Required work
Wherever the word "scene" appears in a line, copy that line.

Data excerpt
··········

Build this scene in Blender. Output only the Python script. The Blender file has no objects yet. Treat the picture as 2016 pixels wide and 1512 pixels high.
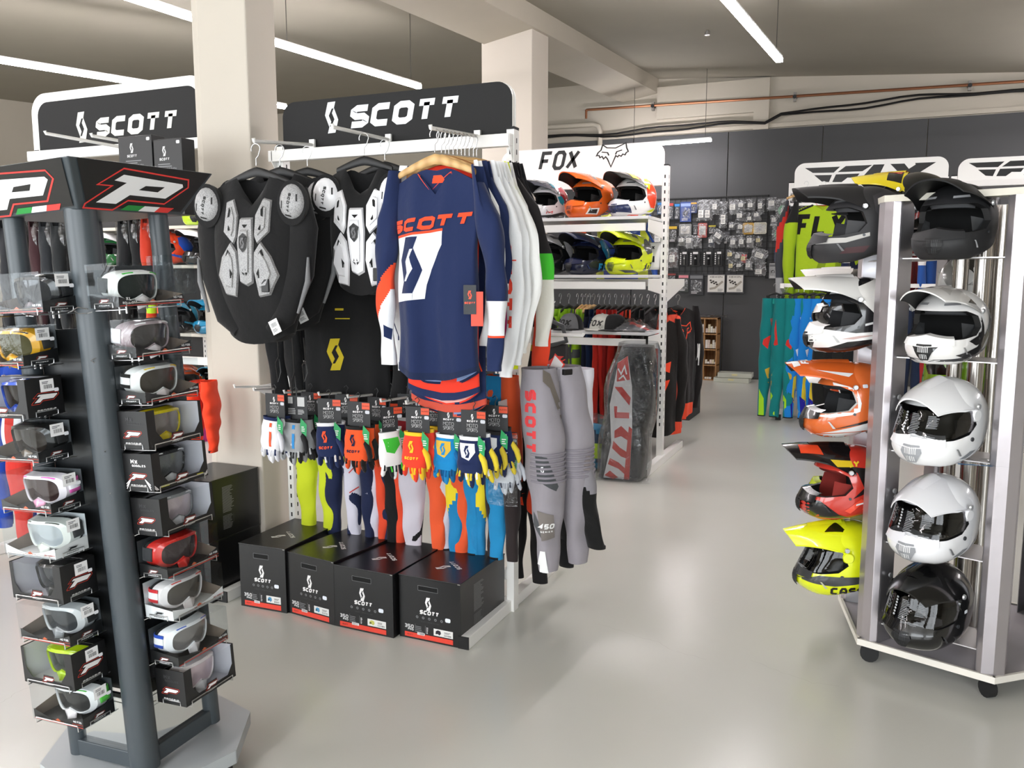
import bpy, bmesh, math, random
from mathutils import Vector as V, Matrix, noise
from mathutils.bvhtree import BVHTree
from mathutils.geometry import tessellate_polygon
PI=math.pi; R=math.radians; sin=math.sin; cos=math.cos
SC=bpy.context.scene; COL=SC.collection
rnd=random.Random(7)
WINP=95; STRIPE=42
# ---------------------------------------------------------------- camera numbers (2016x1512 frame)
EYE=1.58; FOC=1655.0; PITCH=R(7.27); YAW=R(23.5)
def ray(px,py):
    x=(px-1008)/FOC; y=-(py-756)/FOC
    cp,sp=cos(PITCH),sin(PITCH); fz=-sp+y*cp; fh=cp+y*sp; c,s=cos(YAW),sin(YAW)
    return V((x*c-fh*s, x*s+fh*c, fz))
def at(px,py,Y): r=ray(px,py); t=Y/r.y; return V((r.x*t,Y,EYE+r.z*t))
def atx(px,py,X): r=ray(px,py); t=X/r.x; return V((X,r.y*t,EYE+r.z*t))
def atz(px,py,z=0): r=ray(px,py); t=(z-EYE)/r.z; return V((r.x*t,r.y*t,z))
# ---------------------------------------------------------------- materials
_mc={}
def lin(h):
    h=h.lstrip('#'); o=[]
    for i in (0,2,4):
        c=int(h[i:i+2],16)/255; o.append(c/12.92 if c<=.04045 else ((c+.055)/1.055)**2.4)
    return (*o,1)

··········

Exercise solution
Build this scene in Blender. Output only the Python script. The Blender file has no objects yet. Treat the picture as 2016 pixels wide and 1512 pixels high.
SC=bpy.context.scene; COL=SC.collection